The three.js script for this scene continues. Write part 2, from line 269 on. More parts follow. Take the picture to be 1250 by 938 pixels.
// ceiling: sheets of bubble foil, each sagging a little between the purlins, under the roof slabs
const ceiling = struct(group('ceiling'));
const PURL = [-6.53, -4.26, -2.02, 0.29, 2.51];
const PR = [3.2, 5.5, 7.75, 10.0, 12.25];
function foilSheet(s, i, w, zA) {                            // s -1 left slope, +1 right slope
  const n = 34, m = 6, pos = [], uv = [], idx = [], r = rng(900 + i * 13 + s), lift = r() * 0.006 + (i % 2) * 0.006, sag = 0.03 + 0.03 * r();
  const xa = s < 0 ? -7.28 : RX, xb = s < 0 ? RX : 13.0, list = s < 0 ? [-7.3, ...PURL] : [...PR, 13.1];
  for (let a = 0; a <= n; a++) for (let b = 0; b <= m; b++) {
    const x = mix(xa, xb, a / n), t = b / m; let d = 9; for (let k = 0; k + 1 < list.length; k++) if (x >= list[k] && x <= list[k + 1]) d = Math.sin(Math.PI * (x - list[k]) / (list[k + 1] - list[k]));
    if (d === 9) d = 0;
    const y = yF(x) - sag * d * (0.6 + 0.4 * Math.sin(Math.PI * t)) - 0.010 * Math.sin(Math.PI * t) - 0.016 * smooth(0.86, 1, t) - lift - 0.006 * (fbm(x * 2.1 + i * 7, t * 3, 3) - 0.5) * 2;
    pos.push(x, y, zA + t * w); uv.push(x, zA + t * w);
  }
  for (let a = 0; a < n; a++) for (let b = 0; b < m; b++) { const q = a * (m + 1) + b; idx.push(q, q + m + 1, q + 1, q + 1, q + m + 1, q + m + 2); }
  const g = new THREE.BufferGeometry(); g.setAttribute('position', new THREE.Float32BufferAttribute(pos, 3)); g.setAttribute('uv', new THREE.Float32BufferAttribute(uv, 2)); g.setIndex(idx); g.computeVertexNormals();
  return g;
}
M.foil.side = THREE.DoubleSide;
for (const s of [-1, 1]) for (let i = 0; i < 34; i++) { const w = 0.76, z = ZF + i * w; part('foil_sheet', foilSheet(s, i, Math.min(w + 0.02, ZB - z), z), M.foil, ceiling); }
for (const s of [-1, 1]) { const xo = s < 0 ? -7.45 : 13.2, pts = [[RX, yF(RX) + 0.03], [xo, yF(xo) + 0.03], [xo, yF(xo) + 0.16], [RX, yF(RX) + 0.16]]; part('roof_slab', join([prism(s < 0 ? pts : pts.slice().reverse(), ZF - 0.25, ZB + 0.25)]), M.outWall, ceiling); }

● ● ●

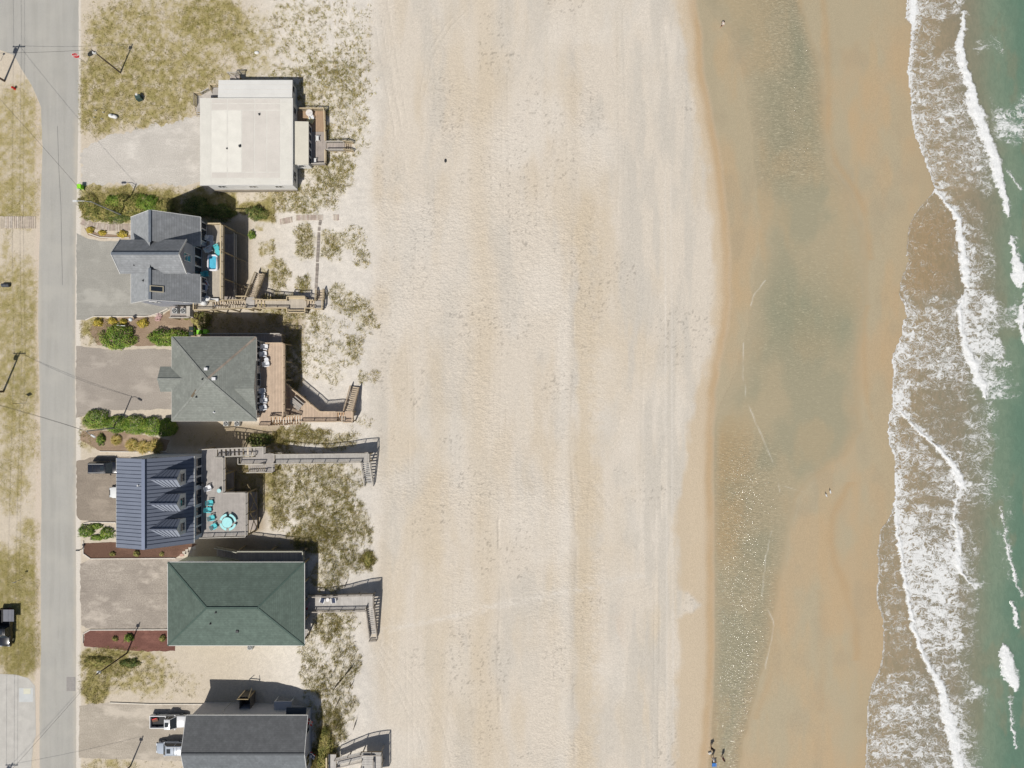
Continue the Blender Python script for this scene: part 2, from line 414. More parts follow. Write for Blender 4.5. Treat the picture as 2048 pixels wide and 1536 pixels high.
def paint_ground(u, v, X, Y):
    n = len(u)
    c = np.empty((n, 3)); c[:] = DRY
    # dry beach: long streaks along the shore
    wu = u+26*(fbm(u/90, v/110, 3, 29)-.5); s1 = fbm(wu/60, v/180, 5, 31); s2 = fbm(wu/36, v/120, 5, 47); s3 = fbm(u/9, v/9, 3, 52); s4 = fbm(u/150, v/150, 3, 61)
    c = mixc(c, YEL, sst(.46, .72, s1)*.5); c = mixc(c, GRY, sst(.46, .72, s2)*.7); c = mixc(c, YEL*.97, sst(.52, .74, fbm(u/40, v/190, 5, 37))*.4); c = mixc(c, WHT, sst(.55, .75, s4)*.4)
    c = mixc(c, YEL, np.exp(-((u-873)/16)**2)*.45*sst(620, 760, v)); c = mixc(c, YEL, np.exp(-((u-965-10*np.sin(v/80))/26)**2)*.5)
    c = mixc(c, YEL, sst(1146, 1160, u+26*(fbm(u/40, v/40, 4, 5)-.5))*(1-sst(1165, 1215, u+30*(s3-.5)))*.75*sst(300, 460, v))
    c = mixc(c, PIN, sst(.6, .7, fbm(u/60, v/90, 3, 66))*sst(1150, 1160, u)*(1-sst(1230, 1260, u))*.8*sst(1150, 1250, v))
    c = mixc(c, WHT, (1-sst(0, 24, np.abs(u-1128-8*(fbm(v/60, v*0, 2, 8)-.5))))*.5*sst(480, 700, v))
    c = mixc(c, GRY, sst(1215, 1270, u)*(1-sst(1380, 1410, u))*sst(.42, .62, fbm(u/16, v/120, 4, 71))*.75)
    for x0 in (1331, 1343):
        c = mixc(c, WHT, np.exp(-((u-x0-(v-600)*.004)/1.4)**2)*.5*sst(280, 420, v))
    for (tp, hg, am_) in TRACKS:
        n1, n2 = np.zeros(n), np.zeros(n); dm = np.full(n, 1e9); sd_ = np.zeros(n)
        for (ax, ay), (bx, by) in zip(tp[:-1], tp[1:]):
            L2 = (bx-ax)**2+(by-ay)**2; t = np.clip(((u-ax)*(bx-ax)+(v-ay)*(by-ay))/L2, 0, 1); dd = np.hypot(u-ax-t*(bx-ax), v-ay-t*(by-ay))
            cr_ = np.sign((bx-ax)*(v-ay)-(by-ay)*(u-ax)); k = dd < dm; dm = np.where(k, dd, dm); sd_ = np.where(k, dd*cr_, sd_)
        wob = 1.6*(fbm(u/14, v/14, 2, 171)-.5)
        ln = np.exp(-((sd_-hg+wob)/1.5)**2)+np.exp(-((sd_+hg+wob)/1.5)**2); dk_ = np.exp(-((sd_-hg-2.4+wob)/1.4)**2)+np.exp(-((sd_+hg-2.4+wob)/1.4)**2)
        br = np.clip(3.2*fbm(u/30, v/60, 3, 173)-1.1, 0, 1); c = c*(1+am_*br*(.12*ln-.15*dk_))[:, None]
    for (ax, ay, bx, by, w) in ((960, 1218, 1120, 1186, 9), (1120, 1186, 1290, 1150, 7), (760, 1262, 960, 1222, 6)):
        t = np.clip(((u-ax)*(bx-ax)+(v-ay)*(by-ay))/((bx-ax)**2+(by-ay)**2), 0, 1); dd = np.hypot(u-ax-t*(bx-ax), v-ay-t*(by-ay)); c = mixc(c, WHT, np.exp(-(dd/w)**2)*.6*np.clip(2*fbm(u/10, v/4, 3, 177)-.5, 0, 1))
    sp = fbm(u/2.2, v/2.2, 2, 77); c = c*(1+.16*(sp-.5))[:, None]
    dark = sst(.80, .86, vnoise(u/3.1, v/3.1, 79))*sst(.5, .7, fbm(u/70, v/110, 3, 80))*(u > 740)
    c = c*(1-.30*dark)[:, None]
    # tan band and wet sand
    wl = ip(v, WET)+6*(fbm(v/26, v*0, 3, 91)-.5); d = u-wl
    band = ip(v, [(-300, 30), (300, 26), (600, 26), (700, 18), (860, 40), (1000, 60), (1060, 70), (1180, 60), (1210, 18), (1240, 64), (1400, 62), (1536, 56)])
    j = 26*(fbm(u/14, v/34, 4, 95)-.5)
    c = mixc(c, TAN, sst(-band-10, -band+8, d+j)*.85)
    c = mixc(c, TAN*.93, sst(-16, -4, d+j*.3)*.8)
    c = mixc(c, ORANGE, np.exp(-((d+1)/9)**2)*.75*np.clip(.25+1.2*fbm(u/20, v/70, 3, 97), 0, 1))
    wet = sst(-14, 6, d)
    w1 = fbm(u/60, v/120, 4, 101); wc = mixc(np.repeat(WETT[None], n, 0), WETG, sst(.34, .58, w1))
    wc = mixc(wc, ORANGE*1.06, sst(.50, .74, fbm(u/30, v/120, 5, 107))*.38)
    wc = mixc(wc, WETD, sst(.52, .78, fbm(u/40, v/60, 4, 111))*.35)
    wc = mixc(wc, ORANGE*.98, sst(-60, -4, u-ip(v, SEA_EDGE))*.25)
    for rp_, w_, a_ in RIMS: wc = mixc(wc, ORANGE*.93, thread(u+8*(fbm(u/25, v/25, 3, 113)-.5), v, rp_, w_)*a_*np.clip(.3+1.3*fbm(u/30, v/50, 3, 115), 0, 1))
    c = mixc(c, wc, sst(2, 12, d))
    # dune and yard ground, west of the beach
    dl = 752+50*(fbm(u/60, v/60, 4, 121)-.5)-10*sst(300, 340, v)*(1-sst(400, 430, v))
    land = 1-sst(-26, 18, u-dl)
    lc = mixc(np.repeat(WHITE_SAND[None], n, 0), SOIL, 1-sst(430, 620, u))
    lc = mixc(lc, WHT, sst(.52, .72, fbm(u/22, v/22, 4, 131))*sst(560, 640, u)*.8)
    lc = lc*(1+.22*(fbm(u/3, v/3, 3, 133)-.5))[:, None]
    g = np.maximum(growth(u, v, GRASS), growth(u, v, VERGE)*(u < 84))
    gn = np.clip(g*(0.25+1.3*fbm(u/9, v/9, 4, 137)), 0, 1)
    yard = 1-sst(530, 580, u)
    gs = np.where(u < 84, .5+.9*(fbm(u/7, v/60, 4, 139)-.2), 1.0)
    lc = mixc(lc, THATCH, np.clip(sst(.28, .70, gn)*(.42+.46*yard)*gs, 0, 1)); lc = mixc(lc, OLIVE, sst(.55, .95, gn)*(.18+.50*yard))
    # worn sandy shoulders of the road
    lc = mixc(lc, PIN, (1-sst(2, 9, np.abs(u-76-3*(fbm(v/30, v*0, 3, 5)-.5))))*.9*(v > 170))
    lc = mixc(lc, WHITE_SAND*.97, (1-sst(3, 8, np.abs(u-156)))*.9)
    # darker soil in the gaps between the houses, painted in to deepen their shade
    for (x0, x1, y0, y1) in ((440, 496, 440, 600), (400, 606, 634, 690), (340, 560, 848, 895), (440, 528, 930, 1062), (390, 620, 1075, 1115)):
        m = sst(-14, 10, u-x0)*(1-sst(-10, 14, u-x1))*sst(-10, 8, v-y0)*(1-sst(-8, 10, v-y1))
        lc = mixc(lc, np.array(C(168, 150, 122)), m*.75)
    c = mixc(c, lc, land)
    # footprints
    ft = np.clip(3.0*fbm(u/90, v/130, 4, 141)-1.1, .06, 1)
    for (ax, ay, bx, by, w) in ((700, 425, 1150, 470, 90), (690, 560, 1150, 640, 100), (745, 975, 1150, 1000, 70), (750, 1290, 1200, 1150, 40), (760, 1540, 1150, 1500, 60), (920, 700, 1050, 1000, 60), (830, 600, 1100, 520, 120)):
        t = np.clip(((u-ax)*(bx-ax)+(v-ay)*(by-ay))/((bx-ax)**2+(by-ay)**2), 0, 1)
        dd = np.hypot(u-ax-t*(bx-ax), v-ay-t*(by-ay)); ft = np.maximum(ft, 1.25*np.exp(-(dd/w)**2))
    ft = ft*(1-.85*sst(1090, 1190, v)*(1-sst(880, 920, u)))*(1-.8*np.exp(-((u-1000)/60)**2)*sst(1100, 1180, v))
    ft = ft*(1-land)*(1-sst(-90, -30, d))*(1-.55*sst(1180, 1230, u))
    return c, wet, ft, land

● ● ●

**What is expected**
Extract the lines of the preceding material that run from the line with "The three.js script" through the line with "[[RX, yF(RX) +", inclusive, reproducing them exactly and adding nothing.

**Expected answer**
The three.js script for this scene continues. Write part 2, from line 269 on. More parts follow. Take the picture to be 1250 by 938 pixels.
// ceiling: sheets of bubble foil, each sagging a little between the purlins, under the roof slabs
const ceiling = struct(group('ceiling'));
const PURL = [-6.53, -4.26, -2.02, 0.29, 2.51];
const PR = [3.2, 5.5, 7.75, 10.0, 12.25];
function foilSheet(s, i, w, zA) {                            // s -1 left slope, +1 right slope
  const n = 34, m = 6, pos = [], uv = [], idx = [], r = rng(900 + i * 13 + s), lift = r() * 0.006 + (i % 2) * 0.006, sag = 0.03 + 0.03 * r();
  const xa = s < 0 ? -7.28 : RX, xb = s < 0 ? RX : 13.0, list = s < 0 ? [-7.3, ...PURL] : [...PR, 13.1];
  for (let a = 0; a <= n; a++) for (let b = 0; b <= m; b++) {
    const x = mix(xa, xb, a / n), t = b / m; let d = 9; for (let k = 0; k + 1 < list.length; k++) if (x >= list[k] && x <= list[k + 1]) d = Math.sin(Math.PI * (x - list[k]) / (list[k + 1] - list[k]));
    if (d === 9) d = 0;
    const y = yF(x) - sag * d * (0.6 + 0.4 * Math.sin(Math.PI * t)) - 0.010 * Math.sin(Math.PI * t) - 0.016 * smooth(0.86, 1, t) - lift - 0.006 * (fbm(x * 2.1 + i * 7, t * 3, 3) - 0.5) * 2;
    pos.push(x, y, zA + t * w); uv.push(x, zA + t * w);
  }
  for (let a = 0; a < n; a++) for (let b = 0; b < m; b++) { const q = a * (m + 1) + b; idx.push(q, q + m + 1, q + 1, q + 1, q + m + 1, q + m + 2); }
  const g = new THREE.BufferGeometry(); g.setAttribute('position', new THREE.Float32BufferAttribute(pos, 3)); g.setAttribute('uv', new THREE.Float32BufferAttribute(uv, 2)); g.setIndex(idx); g.computeVertexNormals();
  return g;
}
M.foil.side = THREE.DoubleSide;
for (const s of [-1, 1]) for (let i = 0; i < 34; i++) { const w = 0.76, z = ZF + i * w; part('foil_sheet', foilSheet(s, i, Math.min(w + 0.02, ZB - z), z), M.foil, ceiling); }
for (const s of [-1, 1]) { const xo = s < 0 ? -7.45 : 13.2, pts = [[RX, yF(RX) + 0.03], [xo, yF(xo) + 0.03], [xo, yF(xo) + 0.16], [RX, yF(RX) + 0.16]]; part('roof_slab', join([prism(s < 0 ? pts : pts.slice().reverse(), ZF - 0.25, ZB + 0.25)]), M.outWall, ceiling); }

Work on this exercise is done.